Dorrie Love is a sales agent with Harry Norman, Realtors in Peachtree City

Every week, we ask an Atlanta real estate professional for their thoughts on the top trends in Atlanta real estate.

This week, we talked with Dorrie Love, an agent at Harry Norman, Realtors’ Peachtree City office. The No. 1 agent at her office in 2012, Dorrie was also the 2012 President of the Fayette County Board of Realtors, for which she was also Realtor of the Year in 2008. The committee chair of Communications and Public Relations for the Georgia Association of Realtors, Dorrie also has numerous specialties, including her CRS, AIS and ARS.
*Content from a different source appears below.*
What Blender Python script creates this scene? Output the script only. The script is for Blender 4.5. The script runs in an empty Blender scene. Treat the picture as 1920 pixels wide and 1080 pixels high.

Atlanta Agent (AA): We’re seeing reports that home prices are not rising as quickly as they have in past months; is that true in your respective markets?

Dorrie Love (DL): My market is primarily Fayette County and Coweta County, and in Fayette in 2014’s first quarter, average home price was up 18 percent year to date. We did see prices taper off, though, in the second and third, and we’re at about 10 percent year-to-date over 2013; so yes, they’ve tapered off, especially in Fayette, but in Coweta, prices have remained steadily 8 percent over last year, and that’s not bad at all.

I do think those price trends will continue into 2015, and I think the biggest reason is low inventory, which is the biggest driver of prices right now – and you’ll hear that from just about any agent in the country. All indicators tell us that rates should stay pretty steady for the next few months, so I think we have a good chance in 2015 to maintain, if not to improve upon, our 2014 pace.

AA: We’ve also seen reports that foreclosures are down by quite a bit throughout Atlanta; are you still seeing any foreclosure activity in your area?

DL: Very very little. We were blessed in our area, and we did not have the glut of foreclosures that some areas of Metro Atlanta did. In 2013, we would have an average of three to six foreclosures a month; now we’re at one to three a month, so we’re 50 percent below where we were last year, which was, again, already quite low.

AA: Finally, what are the main things agents should keep in mind when working with younger Millennial clients?

DL: One of the most crucial things is a very quick response time. Millennials are known for multitasking and going from one place to the next, and if you’re not there when they need you to be there, then they will work with someone else. So, you have to know your client and know their preferred method of communication.

The other thing I’ve noticed about Millennials is, you need to establish trust instantly. You need to establish that you are, in fact, an area expert, and that they chose the right person to work with. Once that is established, they’ll come to you for not just real estate questions, but everything else as well – I’ve had Millennials clients ask me for guidance on what doctors to use. You’ve got to establish that rapport.